At January’s Consumer Electronics Show in Las Vegas, tablets and e-readers seemed all the rage. Samsung, Amazon.com, Barnes & Noble, Plastic Logic, Spring Design, a Heart subsidiary and a host of others all used the convention to debut their own take on the e-reader. And why not? Amazon’s Kindle and Barnes & Noble’s Nook had stoked a seemingly inexhaustible demand for the device among holiday shoppers; surely this was a market that could accommodate a few more players, no?
No.
What a difference a few months can make. By July 28, as Amazon unveiled the third-generation Kindle alongside the Kindle WiFi, most of those smaller manufacturers had ceded the field. Delays in rolling out Plastic Logic’s Que, a higher-cost e-reader marketed to business travelers and executives, reached the point where customers’ preorders were canceled in June. The Skiff e-reader? Stiff as a corpse. Sony remains a presence in the market, but without the mind share enjoyed by Amazon and Barnes & Noble.
“I don’t see more than two or maybe three dedicated reading companies in the market for selling ebooks,” William J. Lynch, chief executive of Barnes & Noble, told The New York Times in June. “I think you are starting to see a shake-out now.”
In that interview, Lynch also predicted that the market would eventually see e-readers costing less than $100.

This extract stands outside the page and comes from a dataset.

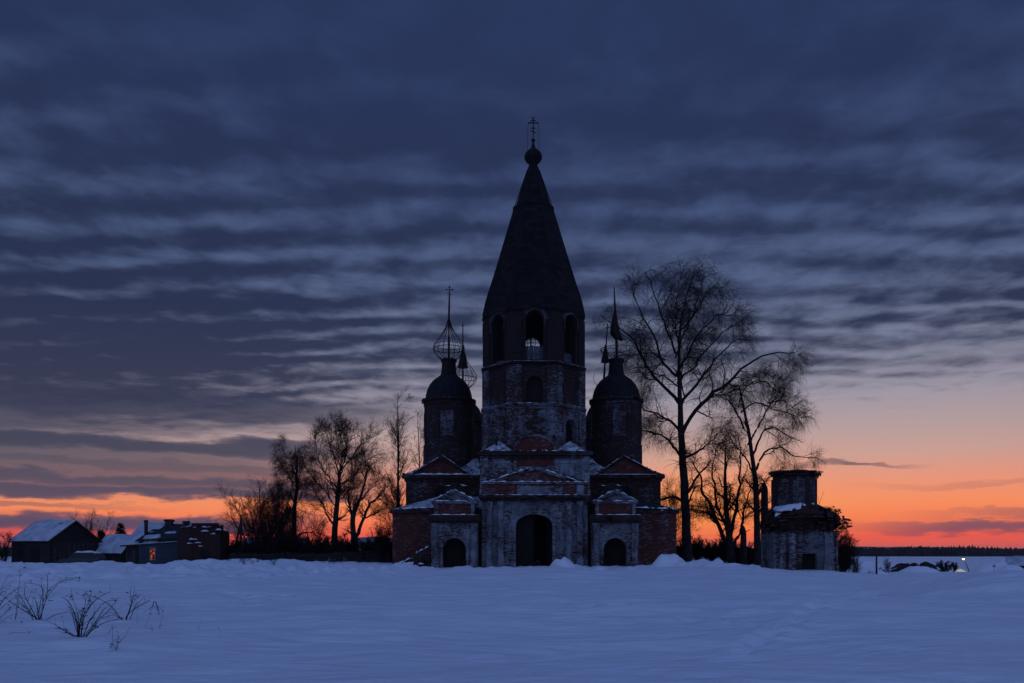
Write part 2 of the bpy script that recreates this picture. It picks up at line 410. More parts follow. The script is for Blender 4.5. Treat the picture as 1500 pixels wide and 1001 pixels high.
# --- long low stratus bars near the horizon
jit = nt.noise(nt.xyz(nt.mul(A, 7.), nt.mul(E, 26.), 2.), 1.0, 6, .6)
Ej = nt.add(E, nt.mul(nt.sub(jit, .5), .046))
fray = nt.noise(nt.xyz(nt.mul(A, 9.), nt.mul(E, 90.), 5.), 1.0, 5, .6)
def bar(e0, h, a0, a1, soft, s):
    q = nt.m('DIVIDE', nt.sub(Ej, e0), h); q2 = nt.mul(q, q)
    b = nt.m('EXPONENT', nt.mul(nt.mul(q2, q2), -1.0))
    w = nt.mul(nt.step(A, a0-soft, a0+soft), nt.step(A, a1+soft, a1-soft))
    k = nt.step(nt.add(fray, nt.mul(b, .9)), .62, 1.25)
    return nt.mul(nt.mul(nt.mul(b, w), k), s)
for e0, h, a0, a1, soft, s in [
        (.168, .018, -1.2, -.16, .14, .85), (.148, .012, -1.4, -.30, .12, .45), (.140, .034, -1.5, -.46, .10, .55), (.122, .012, -1.4, -.20, .10, .95), (.094, .030, -1.4, -.22, .12, .74), (.098, .006, -1.4, -.22, .08, .4), (.080, .007, -1.4, -.18, .08, .8),
        (.067, .008, -1.4, -.18, .08, .95), (.030, .012, -1.5, -.26, .08, .97), (.052, .004, -1.4, -.46, .10, .5),
        (.098, .0035, .36, .45, .05, .75), (.027, .008, .44, 1.5, .09, .8), (.040, .005, .52, 1.5, .10, .55), (.075, .005, .45, .62, .09, .22)]:
    sky = nt.mix(bar(e0, h, a0, a1, soft, s), sky, ccol)
# --- the open blue dusk overhead and behind the viewer (east)
back = nt.step(y, .25, -.45)
zen = nt.step(z, .58, .95)
east = nt.ramp(nt.m('MAXIMUM', z, 0.0), [(0, srgb(132,140,182)), (.2, srgb(126,149,206)), (.45, srgb(110,136,198)), (.75, srgb(85,113,178)), (1, srgb(72,100,166))])
sky = nt.mix(nt.m('MAXIMUM', back, nt.mul(zen, .9)), sky, east)
sky = nt.mix(nt.step(E, .0, -.03), sky, srgb(50,58,90))
st = nt.node('ShaderNodeTexSky', sky_type='NISHITA'); st.sun_disc = False
st.sun_elevation = SUN_EL; st.sun_rotation = SUN_AZ
add = nt.mix(.02, sky, st.outputs[0], 'ADD')
bg = nt.node('ShaderNodeBackground'); nt.put(bg.inputs[0], add); bg.inputs[1].default_value = 1.0
out = nt.node('ShaderNodeOutputWorld'); nt.l.new(bg.outputs[0], out.inputs[0])
# the sun has just set: only a breath of warm light left, from low behind the church
sl = bpy.data.lights.new('Sun', 'SUN'); so = bpy.data.objects.new('Sun', sl); COL.objects.link(so)
sl.energy = .02; sl.angle = math.radians(12); sl.color = (1, .5, .3)
so.rotation_euler = (math.radians(90-1.5), 0, math.radians(180)-SUN_AZ); so.location = (30, 300, 60)
# ================================================================== the snow field
def vnoise(x, y, seed):
    xi = np.floor(x).astype(np.int64); yi = np.floor(y).astype(np.int64); fx = x-xi; fy = y-yi
    fx = fx*fx*fx*(fx*(fx*6-15)+10); fy = fy*fy*fy*(fy*(fy*6-15)+10)
    def h(a, b):
        n = (a*374761393 + b*668265263 + seed*974711) & 0x7fffffff
        n = ((n ^ (n >> 13))*1274126177) & 0x7fffffff
        return ((n ^ (n >> 16)) & 0xffff)/65535.0
    return (h(xi,yi)*(1-fx)+h(xi+1,yi)*fx)*(1-fy)+(h(xi,yi+1)*(1-fx)+h(xi+1,yi+1)*fx)*fy - .5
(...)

That prediction may be coming true. On July 29, a spokesperson from Copia e-mailed eWEEK, suggesting the company would deliver a 5-inch color e-reader for $99 sometime this fall. That spokesperson declined to answer questions about Copia’s business model, namely whether an e-reader at that price point would sell at a loss.
That question becomes relevant when you consider the seemingly ever-dropping costs of both Kindle and Nook.
“With these cuts, ebook readers from Barnes & Noble as well as Amazon now are priced at about the break-even level with their Bill of Materials … and manufacturing costs,” William Kidd, director of iSuppli, wrote in a June 24 statement. “With zero profits on their hardware, both these companies now hope to make their money in this market through sale of books.”
Both Amazon and Barnes & Noble can leverage their existing infrastructure and customer base to make those sales happen, but smaller e-reader manufacturers lack that brand awareness and marketing millions. Lacking high-volume ebook sales, and manufacturing devices with either nonexistent or negative margins, the latter could find itself pushed out of existence in short order.
On top of that, both Amazon and Barnes & Noble seem capable of adding new features to their devices relatively quickly. Amazon’s third-generation Kindle includes a Webkit-based browser, text-to-speech, and the ability to listen to music and podcasts; recent Nook updates have included Android-based games. The ability to quickly upgrade their devices’ functionality also makes it difficult for tiny players to sell a new device based on “unique” capabilities, as they run the risk of being matched or exceeded within a few quarters.
What about color screens? Both Pandigital and Copia have been exploring that idea. Any such device, however, faces the prospect of both higher costs and competition from tablet PCs such as the Apple iPad-not to mention the prospect of a full-color Kindle or Nook. The crushing could be immediate and brutal.
The third-generation Kindle retails for $189, and the Kindle WiFi for $139-the latter undercutting the price of the Nook WiFi by $10. Will Barnes & Noble and Amazon slash those prices to hit the $100 price point, ensuring a broader audience at the cost of even steeper per-unit losses? It could happen, particularly if those companies start feeling too threatened by the iPad’s expanding customer base. But they’ll also be two of a few-if not the only-e-reader manufacturers capable of playing on that level for long.